3.  Sometimes you have to ignore things.  In the middle of the class, a student said something that attempted to get Dream Mr. McKinney off track. He knew what buttons to push and what to say to get his teacher’s attention away from the task at hand. Instead of letting the comment slide and continuing with the lesson, Dream Mr. McKinney stopped class to address the comment, tried to engage the student (apparently, Dream Mr. McKinney forgot that the teacher seldom walks away unscathed in an in-front-of-the-class confrontation), and attempted to seize the opportunity to turn the off-task, inappropriate comment into a teachable moment by sharing an ill-timed mini-lecture with the students.  While such a lesson is something most students need to hear, no one is “teachable” in the midst of conflict.  Every attempt to put the student in his place caused the student to counter-attack with more intensity. The lesson Dream Mr. McKinney learned: strategically ignore some comments and don’t discipline a surly student in front of his peers.

4.  If you ignore too many things, you’ll lose control. I love how Dream Mr. McKinney gets worried about a dress code violation at the end of the dream after everything else has gone awry. Too late, dude. While an effective teacher lets some things slide, he also knows that firm and consistent enforcement of rules and policies throughout the year stops problems before they spiral out of control.  

5.  Don’t let your emotions get involved in disciplinary issues.  At every opportunity, Dream Mr. McKinney allowed his emotions to control his actions. I can distinctly recall feeling the rising levels of anxiety, frustration, and anger while I was dreaming, and at the point when a calm head was required to diffuse the situation, Dream Mr. McKinney was hardly thinking rationally. Students love to see teachers blow their top because it’s kind of funny. Don’t give the students that joy.  Discipline with a cool, detached, demeanor and deal with the observable facts and logical consequences. Not being prepared (see #1 above) raises teacher stress levels and makes you especially susceptible to losing your cool.

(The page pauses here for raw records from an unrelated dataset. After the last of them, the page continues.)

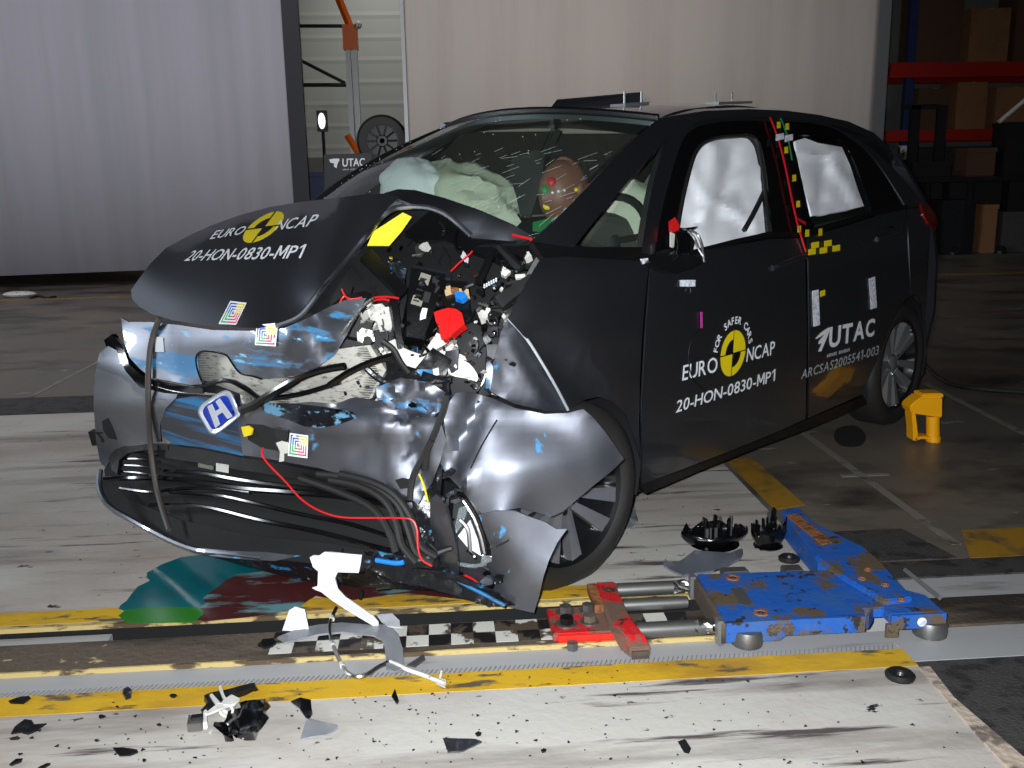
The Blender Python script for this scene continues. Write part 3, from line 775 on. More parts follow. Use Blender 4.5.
for x, y, r_ in ((-.12, -.15, .042), (.395, -.15, .045), (.33, .10, .04)):
    mk('roller', B().lathe([(.0, .001), (.0, r_), (.012, r_ * 1.03), (.03, r_), (.042, r_ * .9), (.042, .001)], 24, (x, y, 0), axis='z'), M['steel_dull'], t, True)
p = gp(923, 623, .05)
lab(mk('reflective_dot', B().cyl((p[0], -.1795, p[2]), (p[0], -.1781, p[2]), .013, 16), M['retro'], t), 'white reflective dot')
mk('rim_strip', B().tube([gp(905, 570, .06), gp(940, 598, .06)], .008, 4), M['galv'], t)
mk('deck_lug', B().bx(-.10, -.02, .15, .19, .02, .075), M['steel_dull'], t, bevel=.004)
mk('deck_lug', B().bx(.10, .16, .17, .22, .0, .06), M['steel_dull'], t, bevel=.004)

# ---- fluids and a dark patch on the floor
def puddle(name, label, px, m, z=.002, sm=2, group=None):
    pts = catmull([G(u, v, z) for u, v in px], sm, True)
    b_ = B().prism([(p[0], p[1], .0006) for p in pts], (0, 0, z))
    return tag(mk(name, b_, M[m]), label, 'fluid')
q = Z(0, 540, 3.2)
puddle('teal_puddle', 'teal coolant puddle on the floor under the left of the bumper', q([(385, 210), (405, 195), (440, 150), (480, 130), (470, 105), (580, 55), (700, 50), (900, 60), (940, 90), (760, 110), (700, 150), (650, 185), (640, 218), (405, 228)]), 'fluid_teal')
puddle('green_puddle', 'green coolant spill over the rear yellow stripe', q([(405, 222), (640, 216), (628, 258), (560, 263), (402, 262)]), 'fluid_green', .0022)
puddle('red_puddle', 'dark red fluid spread on the floor under the bumper', q([(640, 200), (760, 105), (1000, 60), (1400, 50), (1500, 150), (1480, 190), (1300, 170), (1110, 195), (1010, 178), (960, 215), (860, 238), (700, 255), (632, 255)]), 'fluid_red', .0018)
pg = paint_strip('dark_patch', catmull([G(u, v) for u, v in ((838, 428), (856, 426), (866, 436), (860, 446), (842, 446), (834, 438))], 4, True), 'pit', .0006)  # flat black patch on the floor near the rear wheel

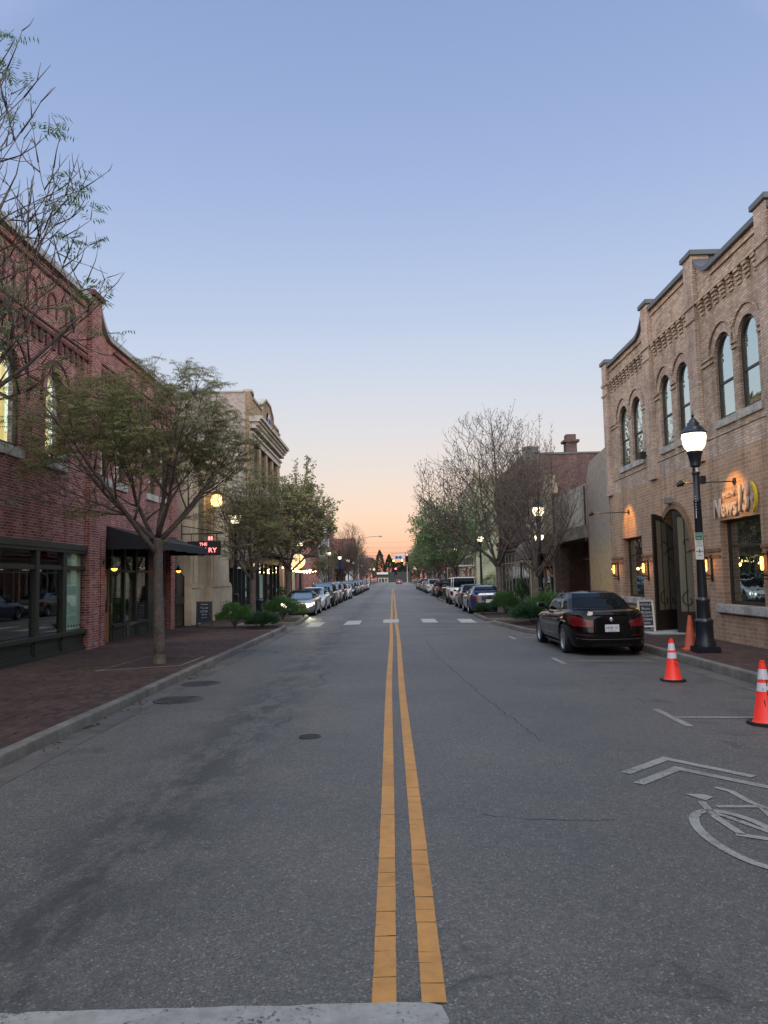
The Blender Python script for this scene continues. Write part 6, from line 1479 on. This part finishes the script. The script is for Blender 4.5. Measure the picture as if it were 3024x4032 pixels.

6. Take care of what you can yourself, but know when to call for backup.  I’m a firm believer in handling disciplinary issues myself. The office has enough to deal with, and I've found that solving the problem with the student myself helps minimize future issues more effectively than outsourcing my discipline problems to the principal. Sometimes, though, a student needs to be removed from the classroom in order for the other students in the room to be able to learn. Dream Mr. McKinney was unprepared to deal with the discipline himself and didn't have a plan in place when his call for backup failed. I have found that if I make a practice of handling most discipline issues in my classroom (rather than being The Teacher Who Cried Help on a frequent basis), the principals are quick to respond when I finally do have to call them to intervene because they know the situation requires their aid.

I’m sure I could dredge up more lessons from the mistakes made in my horrendous dream, but the time I’m spending reliving this nightmare is causing me some stress. Rather than worrying about things in the dream world, I should spend some time planning my next lesson so this nightmare doesn’t happen in real life.

Thanks for all you do to help your students realize their dreams (and to avoid nightmares for you).